More fundamentally, there seems to be some kind deep effectiveness about mathematics. Physicists have puzzled about why this is for centuries. How was it possible, for example, that a set of equations written by Maxwell in the 1860s was able to predict the discovery of radio waves two decades later? Or that Dirac, puzzling over the mathematics of relativity and quantum theory, was able to conceive of antimatter long before any antiparticles were found? How is it that mathematics has this almost magical predictive power about nature?
It might seem, then, that mathematics is built into the fabric of the universe. If so, we can hardly claim to have invented it. Instead we have derived it from observations about the world, and then gone on to discover the great landscapes that lie beyond those first principles. And as a result, we have simultaneously explored the mathematical laws waiting in the Platonic Realm.
III. The Problem With Elegance
And yet, there are problems. For one thing, there still aren't any perfect spheres in the universe. And neither are the orbits of the planets perfect ellipses. Over centuries they drift, pulled under the influence of the other planets, of passing stars, and of an uneven accumulation of comets and asteroids.
Over long time periods, indeed, the very stability of the solar system is uncertain. It is a chaotic system - and that is something that mathematics cannot forecast, any more than it can accurately predict the ups and downs of the stock market or the future thoughts of a human mind.
Kepler's ellipses, then, are only approximations of reality. But they are in turn derived from deeper laws - those of Newton, and also, with some minor alterations, those of Einstein. They too might be approximations - although so far, it must be admitted, we have found few deviations from the predictions of Einstein.
Plato, of course, would have argued the opposite. Nature, to him, was only an approximation of the Platonic Realm. But then, what exactly does lie in that Platonic Realm? Is it everything mathematical, or is it only the mathematics that applies to our world? And how is the distinction made? There are, as yet, no real answers to these questions.
Indeed, there have been many descriptions of the world that were abandoned when better ones came along. Some those lost theories were mathematically very elegant. The Ptolemaic System, which put the Earth at the centre, had a mathematics of its own, as did an attempt by Descartes to explain planetary motion by means of cosmic vortices.
Mathematics, it seems, extends far beyond the reality around us. Some of it may in time prove useful to future theories of physics. But not all of it will. Mathematical elegance, when it stands alone, is a poor guide to the nature of reality.
Yet even today scientists sometimes forget that.
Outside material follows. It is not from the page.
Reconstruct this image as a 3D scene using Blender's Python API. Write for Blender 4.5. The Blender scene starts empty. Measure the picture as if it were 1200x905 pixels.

The last few decades of fundamental physics, for example, have been spent on a fruitless chase for string theory and supersymmetry. Both theories are mathematically beautiful, yet neither seems to describe the universe we live in. Possibly, some have said, they describe others. Maybe. But in the end, is such an idea really all that different to Plato's realm of ideal forms?
That's an interesting question. It refers I think to Platonism in the Philosophy of Mathematics. When one accepts the ideas existence independent of the "observer", then, it is discovery. When Mathematical objects do not exist without the action of the mathematician, then it's construction.
Perhaps some advertising of ny own work is allowed. If consistency is a hallmark of existence-as in some views on mathematical objects- then concrete mathematical incompleteness destroys this view.
J.F. Geurdes, Riemann Zeta function on the real axis, Lobachevskii J of Mathematics, 46(3), 1266-1270, 2025.
I think that this discovery of inconsistency in mathematics points in the direction of "Mathematical objects are discovered."
Thank you.
Taking this moment to thank you for the wonderful job you do here in this space.